As for me, as we all know, the pain doesn't go away, nor does the emptiness, they become a part of us. Me, well, I feel even less emotions than I did three years ago. Anger is more frequent in me, and at times I can't say why or what I am angry at. And that "I just don't care" attitude, well it is now my best friend.
I still meet people that will shy away when they hear of my past, as if I had something to do with the shooting. And the ones that will try to treat me as if I am damaged-mentally. So, maybe I am.
And I have learned a few things from this. Such as; do not take the people in your life for granted, they are easily taken from you.
I don't care what your kids may do to irritate you, always be there for them, tell them you love them, even when you are ready to scream. Children are so very precious, no matter the age. they cannot be replaced.

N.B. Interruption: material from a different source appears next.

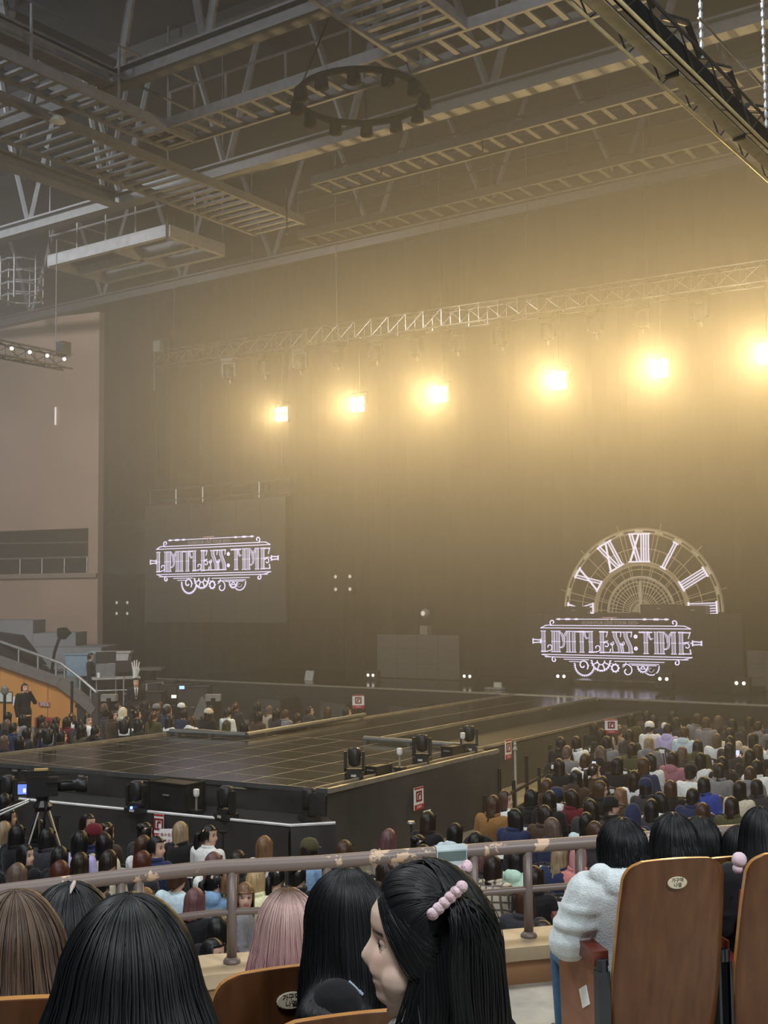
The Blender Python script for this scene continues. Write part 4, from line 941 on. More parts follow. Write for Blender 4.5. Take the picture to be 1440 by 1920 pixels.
n(1170, 1477, 'bob', 'light brown', 'coat', 'brown'); n(1246, 1488, 'long', 'black', 'sweater', 'white', 'L'); n(1192, 1512, 'long', 'black', 'hoodie', 'navy', hood=True); n(1216, 1501, 'bob', 'black', 'coat', 'charcoal'); n(1297, 1482, 'short', 'black', 'coat', 'navy'); n(1326, 1459, 'long', 'black', 'coat', 'royal blue')
n(1312, 1507, 'long', 'brown', 'coat', 'brown'); n(1384, 1463, 'long', 'black', 'sweater', 'cream'); n(1378, 1498, 'wavy', 'dark brown', 'coat', 'olive'); n(1424, 1461, 'long', 'black', 'coat', 'charcoal'); n(1292, 1437, 'short', 'dark brown', 'sweater', 'white', cap='black'); n(1262, 1464, 'long', 'brown', 'coat', 'black')
n(1155, 1500, 'short', 'dark brown', 'coat', 'black', 'R', cap='black')
n(927, 1615, 'long', 'dark brown', 'coat', 'beige', plaid=True); n(976, 1598, 'bob', 'black', 'hoodie', 'mint'); n(1006, 1628, 'wavy', 'dark brown', 'coat', 'black'); n(1046, 1584, 'wavy', 'ash blond', 'coat', 'navy'); n(1078, 1588, 'long', 'pink', 'coat', 'coral'); n(908, 1590, 'long', 'mauve brown', 'coat', 'charcoal')
n(722, 1559, 'long', 'mauve brown', 'coat', 'beige'); n(800, 1527, 'wavy', 'dark brown', 'coat', 'black'); n(783, 1566, 'bun', 'black', 'coat', 'charcoal'); n(846, 1543, 'long', 'black', 'hoodie', 'pale blue')
n(505, 1569, 'long', 'light brown', 'sweater', 'white'); n(578, 1578, 'short', 'dark brown', 'shirt', 'denim blue', cap='olive'); n(641, 1584, 'bob', 'brown', 'coat', 'black'); n(476, 1632, 'long', 'blond', 'coat', 'pale yellow'); n(455, 1664, 'bob', 'light brown', 'coat', 'grey', 'R', yaw=-1.2)
n(520, 1622, 'tied', 'black', 'sweater', 'white'); n(567, 1625, 'bun', 'black', 'coat', 'black')
n(173, 1552, 'short', 'dark brown', 'coat', 'navy', cap='burgundy'); n(166, 1533, 'short', 'dark brown', 'coat', 'charcoal', 'R'); n(145, 1563, 'long', 'black', 'sweater', 'lilac'); n(206, 1542, 'bun', 'dark brown', 'coat', 'brown'); n(199, 1560, 'long', 'black', 'sweater', 'cream'); n(157, 1600, 'bob', 'dark brown', 'coat', 'brown')
n(110, 1622, 'bob', 'auburn', 'coat', 'black'); n(38, 1627, 'bob', 'grey brown', 'coat', 'charcoal'); n(52, 1586, 'long', 'black', 'coat', 'black', 'R'); n(211, 1604, 'short', 'dark brown', 'coat', 'cream'); n(71, 1535, 'long', 'black', 'coat', 'black'); n(82, 1556, 'long', 'black', 'coat', 'charcoal')
n(30, 1549, 'long', 'black', 'coat', 'black'); n(-2, 1543, 'long', 'ash blond', 'sweater', 'white'); n(274, 1545, 'bun', 'black', 'coat', 'charcoal'); n(268, 1566, 'bob', 'brown', 'sweater', 'white'); n(290, 1577, 'short', 'black', 'coat', 'navy', 'R'); n(268, 1598, 'bob', 'auburn', 'coat', 'charcoal')
n(353, 1544, 'long', 'ash blond', 'coat', 'black'); n(387, 1549, 'tied', 'black', 'shirt', 'white', 'R'); n(404, 1602, 'bob', 'mauve brown', 'sweater', 'white'); n(440, 1598, 'short', 'dark brown', 'coat', 'black'); n(332, 1630, 'short', 'brown', 'sweater', 'pale blue'); n(404, 1636, 'tied', 'black', 'hoodie', 'denim blue', 'r')
n(364, 1673, 'bob', 'mauve brown', 'coat', 'black'); n(412, 1722, 'bob', 'black', 'coat', 'black'); n(405, 1765, 'short', 'black', 'coat', 'charcoal', 'R'); n(440, 1640, 'short', 'light brown', 'sweater', 'pale yellow'); n(283, 1664, 'short', 'light brown', 'coat', 'charcoal'); n(8, 1490, 'short', 'black', 'coat', 'black'); n(20, 1517, 'short', 'black', 'coat', 'charcoal', 'r'); n(120, 1590, 'long', 'black', 'coat', 'black')
# the strip behind the thrust stage
n(24, 1358, 'short', 'dark brown', 'coat', 'navy'); n(52, 1366, 'long', 'black', 'coat', 'charcoal'); n(86, 1354, 'long', 'brown', 'coat', 'black'); n(104, 1345, 'short', 'dark brown', 'coat', 'grey'); n(130, 1347, 'long', 'dark brown', 'coat', 'burgundy'); n(152, 1349, 'short', 'black', 'coat', 'charcoal'); n(169, 1343, 'short', 'black', 'shirt', 'white', 'R')
n(211, 1333, 'long', 'dark brown', 'coat', 'brown', 'R'); n(235, 1330, 'bob', 'dark brown', 'hoodie', 'cream', hood=True); n(243, 1346, 'bob', 'black', 'sweater', 'white'); n(263, 1350, 'bob', 'black', 'coat', 'black'); n(300, 1322, 'short', 'dark brown', 'coat', 'charcoal', cap='grey'); n(313, 1321, 'bob', 'dark brown', 'coat', 'charcoal', cap='grey')
n(343, 1320, 'bob', 'black', 'coat', 'black', cap='white'); n(325, 1343, 'bob', 'black', 'sweater', 'white'); n(361, 1345, 'long', 'brown', 'hoodie', 'white'); n(393, 1330, 'bob', 'dark brown', 'coat', 'black', cap='cream'); n(432, 1350, 'bob', 'olive brown', 'sweater', 'mint'); n(463, 1353, 'long', 'black', 'sweater', 'white'); n(518, 1330, 'bob', 'black', 'coat', 'charcoal')
n(505, 1324, 'bob', 'grey brown', 'coat', 'beige'); n(428, 1330, 'short', 'black', 'shirt', 'white'); n(535, 1331, 'short', 'brown', 'coat', 'grey'); n(558, 1338, 'short', 'dark brown', 'coat', 'charcoal'); n(483, 1335, 'long', 'black', 'coat', 'brown')
HEADZ = 1.315
def in_stage(x, y):
    if y > 11.9+(x+10)*.1 and x < -9.4 and y < 19.0 and x > -19.0: return True
    if -16.4 < x < -11.3 and y > 18: return True
    return y > 28.3
def proj(p):
    c = M3.T @ (np.array(p)-EYE); return CX+FPX*c[0]/-c[2], CY-FPX*c[1]/-c[2]
spots = []
for px, py, hair, hcol, top, tcol, turn, k in P_:
    p = on_z(px, py, HEADZ-.02); x, y = p[0], p[1]
    if in_stage(x, y):                                        # keep clear of the deck edges
        y = min(y, 11.7+(x+10)*.1) if y < 14 and x < -9.4 else y
        if in_stage(x, y) and x > -13: x = -9.2 if y < 19 else -11.2
    spots.append([x, y, hair, hcol, top, tcol, turn, k])
fill = []
def okspot(x, y, dx=.44, dy=.66):
    return not in_stage(x, y) and all(abs(x-s[0]) > dx or abs(y-s[1]) > dy for s in spots)
def add_fill(x, y, blk):
    px, py = proj((x, y, HEADZ-.05))
    if px < -25 or px > 1465 or py > 1760 or (px < 405 and py > 1668) or (px > 1110 and py > 1600) or (570 < px < 930 and py > 1640) or (455 < px < 590 and py > 1675): return
    if blk == 'n' and py < (1538 if px < 600 else 1545): return
    if blk == 'r' and px < np.interp(py, [1330, 1350, 1385, 1480, 1500, 1530], [1200, 1140, 1045, 1000, 890, 700]): return
    if blk == 'l' and (py < 1318 or (px < 190 and py < 1338)): return
    x += rng.uniform(-.06, .06); y += rng.uniform(-.08, .08)
    if not okspot(x, y): return
    st = rng.choice(['long', 'long', 'long', 'wavy', 'bob', 'bob', 'short', 'tied', 'bun'])
    hc = rng.choice(['black', 'black', 'black', 'dark brown', 'dark brown', 'brown', 'grey brown'])
    tp = rng.choice(['coat', 'coat', 'hoodie', 'sweater', 'shirt']); tc = rng.choice(['black', 'black', 'black', 'black', 'charcoal', 'charcoal', 'navy', 'brown', 'brown', 'olive', 'grey', 'white' if tp != 'coat' else 'black', 'charcoal'])
    spots.append([x, y, str(st), str(hc), str(tp), str(tc), str(rng.choice(['f', 'f', 'f', 'l', 'r', 'f', 'L'])), {'pose': 'phone'} if rng.random() < .15 else {}])
for y in np.arange(6.4, 11.7, .86):
    for x in np.arange(-17.5, -1.5, .56): add_fill(x, y, 'n')
for y in np.arange(11.9, 25.9, .9):
    for x in np.arange(-8.5+max(0, (14-y))*.3 if y < 19 else -10.9, 2, .56): add_fill(x, y, 'r')
for y in np.arange(14.2, 23.4, .95):
    for x in np.arange(-29, -19.0 if y < 18.3 else -16.6, .58): add_fill(x, y, 'l')
# blocks, rows and seats for the labels
def block(x, y): return 'l' if x < -16 and y > 12.9 else ('n' if y < 12.3 and x < -8.0 or y < 9 else 'r')
BN = {'l': 'block behind thrust stage', 'n': 'block below balcony', 'r': 'block right of runway'}
used = {}
for s in spots: s.append(block(s[0], s[1]))
HN = {'long': 'long %s hair', 'wavy': 'wavy %s hair', 'bob': 'bobbed %s hair', 'short': 'short %s hair', 'tied': 'tied %s hair', 'bun': '%s hair bun'}
for blk in 'nrl':
    g = [s for s in spots if s[8] == blk]; y0 = min(s[1] for s in g)-.43; rows = {}
    for s in g: rows.setdefault(int((s[1]-y0)/.86), []).append(s)
    for r in sorted(rows):
        for i, s in enumerate(sorted(rows[r], key=lambda q: q[0])): s.append((r, i))
for x, y, hair, hcol, top, tcol, turn, k, blk, (row, seat) in spots:
    what = '%s %s cap' % ('', k['cap']) if k.get('cap') else (HN[hair] % hcol)
    lab = 'person, %s, %s %s, row %s seat %s, %s' % (what.strip(), tcol, top, NUM[row], NUM[seat], BN[blk])
    yaw = {'n': rng.uniform(-.05, .25), 'r': rng.uniform(-.1, .15), 'l': rng.uniform(-.5, .1)}[blk]+k.get('yaw', 0)
    sc = 1.0+float(rng.uniform(-.02, .015))
    tm = None
    if k.get('plaid'):
        tm = TOPS['coat', 'lap'].copy(); pm = bpy.data.materials.new('plaid_cloth'); pm.use_nodes = True; N = pm.node_tree.nodes; L = pm.node_tree.links
        tc = N.new('ShaderNodeTexCoord'); wv = []
        for ax in ('X', 'Z'):
            w = N.new('ShaderNodeTexWave'); w.bands_direction = ax; w.inputs['Scale'].default_value = 4.2; L.new(tc.outputs['Object'], w.inputs['Vector']); wv.append(w)
        mx = N.new('ShaderNodeMath'); mx.operation = 'MINIMUM'; L.new(wv[0].outputs['Fac'], mx.inputs[0]); L.new(wv[1].outputs['Fac'], mx.inputs[1])
        rp = N.new('ShaderNodeValToRGB'); rp.color_ramp.elements[0].color = (.10, .08, .06, 1); rp.color_ramp.elements[1].color = (.52, .46, .36, 1); rp.color_ramp.elements[0].position = .05; rp.color_ramp.elements[1].position = .3
        L.new(mx.outputs[0], rp.inputs['Fac']); L.new(rp.outputs['Color'], bsdf(pm).inputs['Base Color']); tm.materials[0] = pm
        lab = lab.replace('beige coat', 'beige plaid coat').replace('dark brown', 'brown')
    if len(lab.replace(',', '').split()) > 16: lab = lab.replace(' hair', '', 1)
    if k.get('jersey'): lab = lab.replace('white sweater', 'numbered jersey')
    ph = k.get('pose', 'lap'); lean = (float(rng.uniform(-.05, .05)), float(rng.uniform(-.05, .05)), yaw)
    o = person(x, y, 0, hair, hcol, top, tcol, turn, ph, yaw, sc, lab, 'seated audience on the arena floor', k.get('cap'), k.get('hood', False), tm)
    o.rotation_euler = lean
    if ph == 'phone':
        p = empty('phone', (x, y, 0), 'lit phone held up in row %s seat %s, %s' % (NUM[row], NUM[seat], BN[blk]), 'phone', 'phones held in the audience', rz=yaw); p.scale = o.scale; p.rotation_euler = lean
        q = put('case', PHONE, p, (0, .375, 1.06), (-.3, 0, 0)); put('phone_screen', PHSCR, q)
    if k.get('jersey'):
        tx = bpy.data.curves.new('number', 'FONT'); tx.body = k['jersey']; tx.size = .17; tx.align_x = 'CENTER'; tx.extrude = .002
        t = bpy.data.objects.new('tmp', tx); COL.objects.link(t); me = bpy.data.meshes.new_from_object(t.evaluated_get(bpy.context.evaluated_depsgraph_get())); bpy.data.objects.remove(t); me.materials.clear(); me.materials.append(black)
        put('jersey_number', me, o, (0, -.175, .80), (math.pi/2, 0, 0))
    if blk in 'nr' and proj((x, y, .8))[1] > 1400: chair(x, y-.02, yaw, 'dark plastic chair, white label, row %s seat %s, %s' % (NUM[row], NUM[seat], BN[blk]))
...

I still have not come to accept that my son Trevor is not with me. When I visit him, it is very surreal. I know his body is in that grave, but my mind still screams that it's not true. I find myself wanting to reach down grab him, shake him until he wakes up. When I see kids that are the age of Trevor when he left, I see him. I still hear him saying "HEY MOM". I still fall asleep crying, wake up crying, look for him, wait for him to come home. At times, I have caught myself calling his brother, Ty, Trevor. They are less than a year apart in age and were always together. It was easier for me to say "BOYS" than to call them by their names. Not long ago I spoke to a woman who is "sensitive". She knew nothing of me. She told me not to worry about Trevor because he is always with me. And, I did worry, alot. I worried that he was alone, that his dad was not with him.
I know I have 3 other kids, but I'd give up everything to be with Trevor, or to have him back with me.
Randy, my husband, i still get angry at him. I have so many unresolved issues with him. When he was in icu, we were told not to bring up trevor until he did. I was never able to talk with him about our son, the funeral, nothing. Not even on the day of the funeral, when his brother had told him of trevor's funeral. When I went to visit randy that night, he still did not mention trevor. what he did tell me was that i looked nice, but i always look so sad, it was in my eyes. in the last few months i have discovered that he spoke of trevor to other people. why not to me? did he have any idea of how hard that time was for me. or, that i needed him then more than any other time in our 23 years? did he know how very alone and scared i was? these are things i will never know. and these are some of the reasons i have this anger in me. what am i supposed to do with this anger. let it go? yeah, i don't think so.
if i could turn back time, erase that time, have my family back. yes, sense the shooting, my family has fallen apart. my two oldest and i are not speaking. my younger(est) sends me texts to say he loves me. but life is not what it was. that's what i want back, and that makes me angrier.